Mas aqui falaremos de sua iniciativa, a Rádio que, em 1936, tornou-se a MEC – do Ministério de Educação e Cultura já em tempos varguistas, sob o comando de Gustavo Capanema. A história da MEC é de uma riqueza igualmente pouco conhecida e valorizada. De fato, parece que sua importância era ameaçadora em alguns momentos da história. Dividida em duas em 1983 – AM e FM –, sofreu com idas e vindas da vontade política e um pouco saudável desejo de transformar a comunicação pública em governamental – justamente o oposto do que o humanista fundador queira para a emissora.

De 2007 em diante, várias mudanças institucionais sacudiram a estrutura da rádio, incorporada à EBC – Emissora Brasil de Comunicação. Em 2012, a FM foi ameaçada de extinção, revertida por iniciativas do público.
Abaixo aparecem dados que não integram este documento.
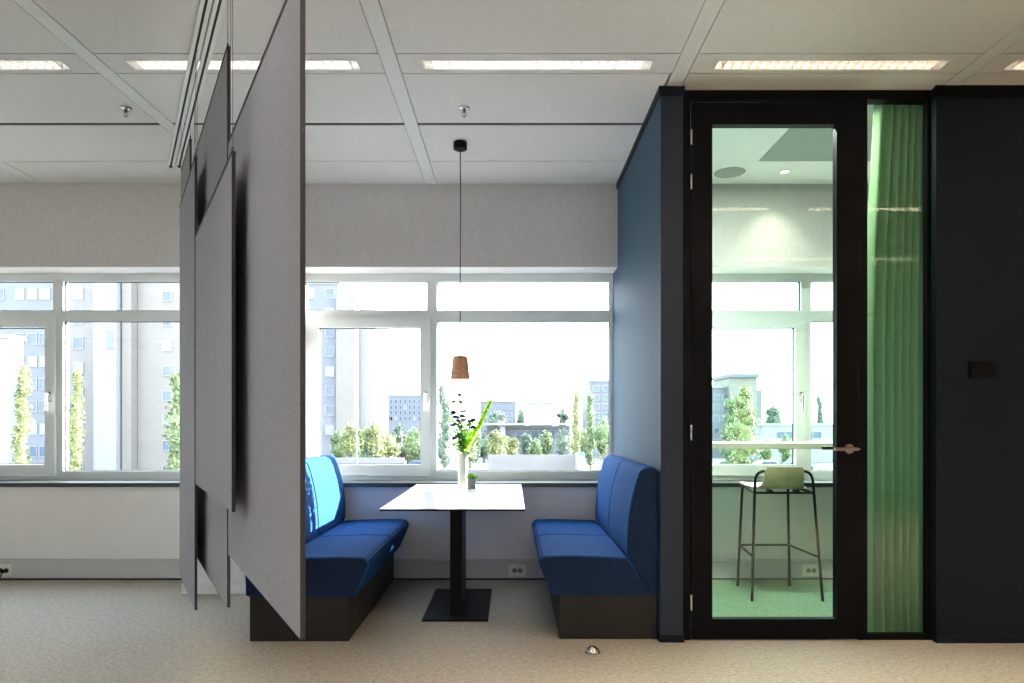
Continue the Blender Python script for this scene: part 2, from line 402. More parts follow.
# ================================================================== CEILING LIGHTS
def ceiling_light(x, y, label, group, warm, watt, vis):
    r = thing('ceiling_light', label, 'ceiling light', (x, y, H), group)
    a, b = x-.585, x+.585; y0, y1 = y-.045, y+.045
    hs = MB(); t = .0015; zt = H+.078
    hs.box(a, b, y0, y1, zt, zt+.003); hs.box(a, b, y0, y0+t, H+.001, zt); hs.box(a, b, y1-t, y1, H+.001, zt); hs.box(a, a+t, y0, y1, H+.001, zt); hs.box(b-t, b, y0, y1, H+.001, zt)
    hs.build('housing', M_louv, r)
    if vis:
        fr = MB(); k = .006
        fr.box(a-k, b+k, y0-k, y0, H-.002, H); fr.box(a-k, b+k, y1, y1+k, H-.002, H); fr.box(a-k, a, y0, y1, H-.002, H); fr.box(b, b+k, y0, y1, H-.002, H)
        fr.build('rim', M_beam, r)
    lv = MB().box(a+t, b-t, y-.001, y+.001, H+.010, H+.036); n = 26 if vis else 16
    for i in range(1, n):
        xx = a+(b-a)*i/n; lv.box(xx-.0012, xx+.0012, y0+t, y1-t, H+.002, H+.042)
    lv.build('louvre', M_louv, r)
    MB().tube([(a+.02, y, H+.066), (b-.02, y, H+.066)], .008, 10).build('tube', M_tubew if warm else M_tube, r)
    ld = bpy.data.lights.new('lamp_light', 'AREA'); ld.shape = 'RECTANGLE'; ld.size = 1.12; ld.size_y = .06; ld.energy = watt
    ld.color = WARM if warm else NEUT; ld.spread = 2.6
    lo_ = bpy.data.objects.new('lamp_light', ld); COL.objects.link(lo_); lo_.parent = r; lo_.location = (0, 0, .050)
vis_lab = {-2: 'louvred ceiling strip light at the left edge, before the first beam',
           -1: 'louvred ceiling strip light crossed by the panel tracks and hanging panels',
           0: 'louvred ceiling strip light in front of the pendant, left of blue pillar',
           1: 'louvred ceiling strip light with pinkish glow above the glass door',
           2: 'louvred ceiling strip light at the right edge above the navy wall'}
bay_lab = {-4: 'farthest along the office windows', -3: 'before the far office window', -2: 'before the office window', -1: 'before the felt panels', 0: 'in line with the table', 1: 'in line with the glass door', 2: 'before the navy wall', 3: 'at the end of the navy wall'}
for x, y in fixt:
    k = round((x-.1275)/1.5); j = round((3.4945-y)/1.8)
    if j == 0:
        if k in vis_lab: ceiling_light(x, y, vis_lab[k], 'ceiling strip lights in the visible row', k >= 1, LAMP['row'], True)
    elif j in (1, 2) and -4 <= k <= 3:
        ceiling_light(x, y, '%s ceiling strip light above the camera side, %s' % (('first louvred', 'second louvred')[j-1], bay_lab[k]), 'ceiling strip lights behind the visible row', k >= 0, LAMP['warm'] * (.32 if k < -1 else .36 if k < 0 else 1.15), False)

# sprinklers
def sprinkler(x, y, label):
    r = thing('sprinkler', label, 'sprinkler', (x, y, H), 'ceiling sprinklers')
    MB().lathe([(.0, 0), (.033, 0), (.030, -.006), (.014, -.010), (0, -.010)], (x, y, H), 20).build('rosette', M_steel, r)
    q = MB().tube([(x, y, H-.008), (x, y, H-.026)], .010, 12)
    q.build('body', M_wire, r)
    MB().tube([(x-.008, y, H-.024), (x-.013, y, H-.036), (x-.006, y, H-.050), (x, y, H-.054), (x+.006, y, H-.050), (x+.013, y, H-.036), (x+.008, y, H-.024)], .0028, 6).tube([(x, y, H-.024), (x, y, H-.052)], .003, 6).build('yoke', M_steel, r)
sprinkler(-.278, 3.97, 'small steel ceiling sprinkler in front of the pendant canopy')
sprinkler(-2.245, 3.97, 'small steel ceiling sprinkler left of the panel tracks')

# room ceiling fittings
df = thing('ceiling_speaker', 'round grey flush ceiling speaker seen through the glass door', 'speaker', (1.594, 5.0, H))
MB().lathe([(0, -.004), (.104, -.004), (.112, -.001), (.112, 0)], (1.594, 5.0, H), 40).build('grille', M_acou, df)
def downlight(x, label):
    r = thing('spotlight', label, 'spotlight', (x, 4.98, H), 'recessed spotlights in the glazed room')
    MB().lathe([(.028, -.001), (.030, -.004), (.044, -.004), (.046, 0)], (x, 4.98, H), 28).build('ring', M_white, r)
    MB().lathe([(0, -.002), (.028, -.0015)], (x, 4.98, H), 24).build('lamp', M_bulb, r)
    ld = bpy.data.lights.new('spot_light', 'SPOT'); ld.energy = 18; ld.spot_size = 1.5; ld.spot_blend = 1; ld.shadow_soft_size = .02; ld.color = (1, .84, .70)
    o = bpy.data.objects.new('spot_light', ld); COL.objects.link(o); o.parent = r; o.location = (0, 0, -.02); o.rotation_euler = (.22, 0, 0)
downlight(1.99, 'small recessed spotlight beside the round speaker in the room')
downlight(2.78, 'small recessed spotlight further along, behind the door stile')

# ================================================================== HANGING FELT PANELS
DIR = Vector((-.503, .864, 0)); NRM = Vector((-.864, -.503, 0))   # along the track; towards the viewer's side
def track_pt(cc, Y): return Vector((cc-.581*Y, Y, 0))
def obox(mb, p0, p1, half, z0, z1, mi=0):
    a = [p0-NRM*half, p1-NRM*half, p1+NRM*half, p0+NRM*half]
    v = [(q.x, q.y, z0) for q in a] + [(q.x, q.y, z1) for q in a]
    mb.add(v, [(0,3,2,1),(4,5,6,7),(0,1,5,4),(1,2,6,5),(2,3,7,6),(3,0,4,7)], mi)
CB, CF = .452, .392
for cc, lab in ((CB, 'white ceiling track nearer the table'), (CF, 'white ceiling track further from the table')):
    p0, p1 = track_pt(cc, 1.2), track_pt(cc, 4.83)
    r = thing('ceiling_track', lab + ', carrying hanging felt panels', 'curtain track', (p0.x, p0.y, H), 'ceiling tracks of the felt panels')
    q = MB()
    obox(q, p0, p1, .022, H-.006, H); obox(q, p0+NRM*.014, p1+NRM*.014, .008, H-.016, H-.006); obox(q, p0-NRM*.014, p1-NRM*.014, .008, H-.016, H-.006)
    q.build('rail', M_alu, r)
    q = MB(); obox(q, p0, p1, .0058, H-.012, H-.0065); q.build('groove', M_dark, r)
    q = MB(); obox(q, p1, p1+DIR*.006, .010, H-.026, H-.004); q.build('end_cap', M_dark, r)
def felt_panel(cc, Y0, Y1, z0, z1, label, wires=(.02, .98)):
    p0, p1 = track_pt(cc, Y0), track_pt(cc, Y1)
    r = thing('felt_panel', label, 'hanging panel', (p0.x, p0.y, H-.02), 'hanging grey felt panels')
    q = MB(); obox(q, p0+DIR*.004, p1-DIR*.004, .0055, z0, z1-.012); q.build('panel_board', M_felt, r)
    for e0, e1 in ((p0, p0+DIR*.004), (p1-DIR*.004, p1)): q = MB(); obox(q, e0, e1, .006, z0, z1-.012); q.build('edge_band', M_feltedge, r)
    q = MB(); obox(q, p0, p1, .0075, z1-.012, z1); q.build('top_rail', M_feltedge, r)
    for t in wires:
        p = p0.lerp(p1, t)
        MB().tube([(p.x, p.y, z1-.004), (p.x, p.y, H-.018)], .0011, 6).build('wire', M_wire, r)
        MB().tube([(p.x, p.y, z1-.002), (p.x, p.y, z1+.022)], .0045, 8).build('clamp', M_wire, r)
felt_panel(CB, 1.645, 2.700, .676, 2.305, 'large grey felt panel hanging nearest, overlapping the left bench')
felt_panel(CB, 2.722, 3.92, .46, 2.70, 'tall grey felt panel behind the square one, hem low above the carpet')
felt_panel(CB, 4.10, 4.60, .60, 2.90, 'bluish grey felt panel deepest in the row, just its top corner showing')
felt_panel(CF, 2.262, 3.29, .902, 2.098, 'square grey felt panel in front, the shortest with its hem highest')
felt_panel(CF, 3.32, 4.09, .285, 2.49, 'narrow pale grey felt panel at the left end of the row')

# ================================================================== PENDANT
PX, PY = -.338, 4.46
r = thing('pendant_lamp', 'cork cone pendant lamp hanging on a black cord above the table', 'pendant lamp', (PX, PY, H))
MB().lathe([(0, 0), (.043, 0), (.045, -.004), (.045, -.044), (.041, -.048), (0, -.048)], (PX, PY, H), 32).build('ceiling_canopy', M_bmetal, r)
MB().tube([(PX, PY, H-.046), (PX+.002, PY, 2.6), (PX-.001, PY, 2.1), (PX, PY, 1.63)], .0032, 8).build('cord', M_bmetal, r)
sh = MB().lathe([(0, 1.630), (.040, 1.630), (.047, 1.625), (.0495, 1.612), (.0635, 1.484), (.0635, 1.480), (.056, 1.480), (.056, 1.486), (.040, 1.60), (0, 1.605)], (PX, PY, 0), 36)
sh.build('lamp_shade', M_cork, r)
MB().ball((PX, PY, 1.52), (.024, .024, .030)).tube([(PX, PY, 1.545), (PX, PY, 1.602)], .012).build('bulb', M_bulb, r)

# ================================================================== TABLE
r = thing('dining_table', 'rectangular table with thin white top and black pedestal between the benches', 'table', (-.325, 4.47, 0))
TX0, TX1, TY0, TY1, TZ = -.722, .070, 3.722, 5.198, .726
t = MB().box(TX0, TX1, TY0, TY1, TZ-.012, TZ-.0012, 1).box(TX0+.0006, TX1-.0006, TY0+.0006, TY1-.0006, TZ-.0012, TZ, 0)
t.build('tabletop', [M_top, M_bmetal], r)
MB().box(-.379, -.305, 4.17, 4.52, .012, .700).build('column_post', M_bmetal, r, bevel=.003, bseg=2)
MB().box(-.543, -.143, 4.10, 4.87, 0, .012).build('base_plate', M_bmetal, r, bevel=.003, bseg=2)
MB().box(-.60, -.05, 4.1, 4.8, .700, .714).build('top_bracket', M_bmetal, r)

# ================================================================== BENCHES
def bench(y0, y1, mirror, label):
    mx = (lambda x: -.632-x) if mirror else (lambda x: x)
    r = thing('bench_sofa', label, 'bench', (mx(.5), (y0+y1)/2, 0), 'blue upholstered alcove benches')
    P = lambda pts: [(mx(x), z) for x, z in pts]
    seat = [(.222, .247), (.172, .36), (.152, .41), (.150, .432), (.160, .450), (.182, .460), (.30, .464), (.50, .459), (.640, .452), (.772, .247)]
    back = [(.7765, .247), (.645, .452), (.634, .475), (.633, .55), (.641, .66), (.658, .77), (.684, .875), (.702, .922), (.718, .942), (.742, .951), (.785, .950), (.797, .945), (.803, .93), (.803, .247)]
    if mirror: back = [(x+.020 if x > .79 else x, z) for x, z in back]
    ym = (y0+y1)/2
    for a, b in ((y0, ym-.002), (ym+.002, y1)):
        MB().prism(P(seat), a, b).build('seat_cushion', M_sofa, r, bevel=.009, bseg=3)
        MB().prism(P(back), a, b).build('back_cushion', M_sofa, r, bevel=.009, bseg=3)
    for pr in (seat, back):
        cxp = sum(p[0] for p in pr)/len(pr); czp = sum(p[1] for p in pr)/len(pr)
        ins = [(cxp+(p[0]-cxp)*(1-.006/max(.05, abs(p[0]-cxp))) if abs(p[0]-cxp) > .03 else p[0], czp+(p[1]-czp)*(1-.006/max(.03, abs(p[1]-czp))) if abs(p[1]-czp) > .03 else p[1]) for p in pr]
        MB().prism(P(ins), y0-.0035, y0+.004).build('end_shade_panel', M_sofaend, r, bevel=.002, bseg=1)  # thin end face carrying the painted shade
    MB().box(min(mx(.262), mx(.803)), max(mx(.262), mx(.803)), y0+.012, y1-.03, 0, .247).build('plinth', M_plinth, r, bevel=.002, bseg=1)
    return r
bench(3.760, 5.195, False, 'blue bench against the blue partition, right of the table')
bench(3.722, 5.195, True, 'blue bench with sunlit backrest behind the hanging felt panels')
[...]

A partir de 2016 e, com mais ênfase, nos anos Bolsonaro, teve sua existência várias vezes ameaçada.

Nesse centenário, portanto, a história consolidada da MEC como emissora educativa e cultural – com programas infantis, com o importante Projeto Minerva, a transmissão de ópera e música clássica, jazz e MPB – não está em dúvida. É um inquestionável patrimônio, vale repetir. Os planos para o futuro, porém, estão na ordem do dia.
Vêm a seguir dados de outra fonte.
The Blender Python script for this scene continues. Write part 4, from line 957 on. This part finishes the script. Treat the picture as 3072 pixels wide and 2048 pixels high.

“Estamos no momento de refundação da rádio como um todo, ouvindo o que a sociedade quer, mirando uma emissora que atenda o Brasil”, diz Thiago Regotto, gerente executivo das rádios MEC e Nacional (que é parte da EBC). “Passamos por um momento em que as emissoras comerciais não se interessavam pela qualidade e o poder público não nos dava suporte. Hoje, o brasileiro não tem noção do que é uma rádio não comercial. Passamos muito tempo em estado de defesa – agora é tempo de sonhar, criar e avançar.”
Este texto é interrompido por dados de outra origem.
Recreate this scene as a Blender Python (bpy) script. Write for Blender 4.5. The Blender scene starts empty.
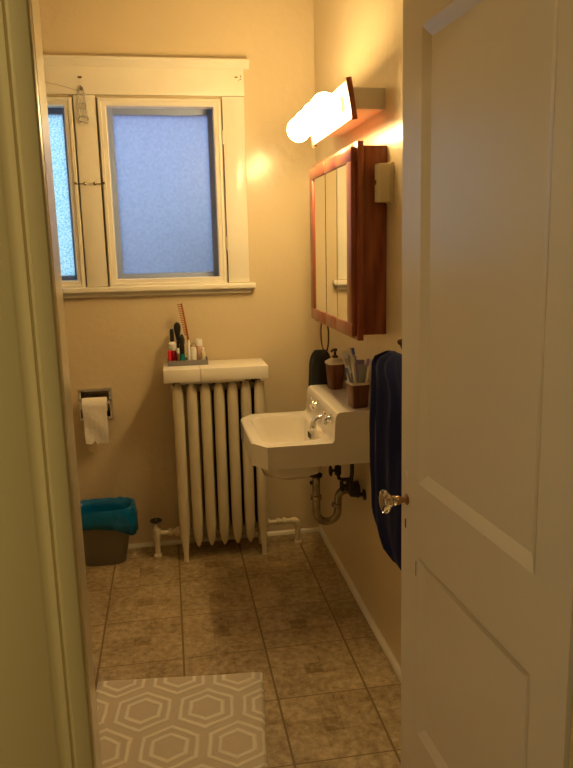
import bpy, bmesh, math, random
from mathutils import Vector, Matrix, noise
PI = math.pi
random.seed(7)
S = bpy.context.scene
COL = S.collection

# ---------------------------------------------------------------- camera
cam_d = bpy.data.cameras.new('camera')
cam = bpy.data.objects.new('camera', cam_d); COL.objects.link(cam)
CX, CY, CZ = -0.7334, -3.4223, 1.4835
YAW, PITCH, ROLL, FPX = 0.16433, 0.19408, -0.02233, 700.35
f = Vector((math.sin(YAW)*math.cos(PITCH), math.cos(YAW)*math.cos(PITCH), -math.sin(PITCH)))
r = Vector((math.cos(YAW), -math.sin(YAW), 0)); u = r.cross(f)
r2 = r*math.cos(ROLL) + u*math.sin(ROLL); u2 = -r*math.sin(ROLL) + u*math.cos(ROLL)
cam.matrix_world = Matrix(((r2.x, u2.x, -f.x, CX), (r2.y, u2.y, -f.y, CY), (r2.z, u2.z, -f.z, CZ), (0, 0, 0, 1)))
cam_d.sensor_fit = 'VERTICAL'; cam_d.sensor_height = 36.0; cam_d.lens = 36.0*FPX/768.0
cam_d.clip_start = 0.02
S.camera = cam

# ---------------------------------------------------------------- exposure, world, lights
S.view_settings.view_transform = 'Standard'
S.view_settings.look = 'None'
S.view_settings.gamma = 1.0
S.view_settings.use_curve_mapping = False
S.view_settings.exposure = 0.0
BULB = 94.0                       # radiance of the vanity bulbs
BULB_COL = (1.0, 0.685, 0.28)
HALL_W = 11.5
HALL_COL = (1.0, 0.78, 0.42)
SKY_TOP = (0.42, 0.72, 1.0); SKY_LOW = (0.24, 0.34, 0.62); SKY_STR = 3.7

wd = bpy.data.worlds.new('dusk_sky'); S.world = wd; wd.use_nodes = True
nt = wd.node_tree; nt.nodes.clear()
wo = nt.nodes.new('ShaderNodeOutputWorld'); bg = nt.nodes.new('ShaderNodeBackground')
tc = nt.nodes.new('ShaderNodeTexCoord'); sx = nt.nodes.new('ShaderNodeSeparateXYZ'); cr = nt.nodes.new('ShaderNodeValToRGB')
nt.links.new(tc.outputs['Generated'], sx.inputs[0]); nt.links.new(sx.outputs['Z'], cr.inputs[0])
cr.color_ramp.elements[0].position = 0.0; cr.color_ramp.elements[0].color = (*SKY_LOW, 1)
cr.color_ramp.elements[1].position = 0.45; cr.color_ramp.elements[1].color = (*SKY_TOP, 1)
nt.links.new(cr.outputs[0], bg.inputs[0]); bg.inputs[1].default_value = SKY_STR
nt.links.new(bg.outputs[0], wo.inputs[0])

hl = bpy.data.lights.new('hall_light', 'AREA'); hl.shape = 'DISK'; hl.size = 0.34
hl.energy = HALL_W; hl.color = HALL_COL
hlo = bpy.data.objects.new('hall_light', hl); COL.objects.link(hlo); hlo.location = (-1.45, -3.55, 2.40)  # unseen hall lamp, set low at the left to light the door face

# ---------------------------------------------------------------- node helpers
class X:
    """tiny expression wrapper around math nodes"""
    def __init__(s, t, o): s.t = t; s.o = o
    def _m(s, op, *a):
        n = s.t.nodes.new('ShaderNodeMath'); n.operation = op
        for i, v in enumerate((s,)+a):
            if isinstance(v, X): s.t.links.new(v.o, n.inputs[i])
            else: n.inputs[i].default_value = v
        return X(s.t, n.outputs[0])
    def __add__(s, b): return s._m('ADD', b)
    def __sub__(s, b): return s._m('SUBTRACT', b)
    def __mul__(s, b): return s._m('MULTIPLY', b)
    def __truediv__(s, b): return s._m('DIVIDE', b)
    def lt(s, b): return s._m('LESS_THAN', b)
    def gt(s, b): return s._m('GREATER_THAN', b)
    def abs(s): return s._m('ABSOLUTE')
    def fract(s): return s._m('FRACT')
    def floor(s): return s._m('FLOOR')
    def min(s, b): return s._m('MINIMUM', b)
    def max(s, b): return s._m('MAXIMUM', b)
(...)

E o que seria uma rádio não comercial? “O rádio começou com dramaturgia em 1941!”, continua Regotto. “É música clássica, é poesia, literatura, são debates. Agora estamos ganhando lastro para a virada que inclui a tecnologia das redes, os aplicativos e tudo o mais que está ao alcance, sem ser sisuda, careta, sem perder o charme e a linguagem do rádio.”

Antonia Pellegrino, diretora de conteúdo e programação das Rádios MEC e Nacional e da TV Brasil, aponta as iniciativas desse centenário: “É uma grande oportunidade de chamar a atenção para a Rádio, sair da bolha sem perder a relevância para o nicho que já existe. A programação de alto nível vai seguir”. 

Na prática, Antonia menciona duas ações de ampliação do alcance da MEC – inclusive literalmente. "Estamos trabalhando para que o sinal chegue a muito mais cidades do Brasil. E também avançando na digitalização do acervo, para pesquisadores e o grande público. O centenário é uma tremenda oportunidade de chamar a atenção para a força e importância da Rádio MEC.”

Que o patrimônio centenário abrace um futuro de envergadura muito mais ampla, com a música clássica entre as joias democratizadas pelas ondas do rádio. Parabéns e vida longa, Rádio MEC.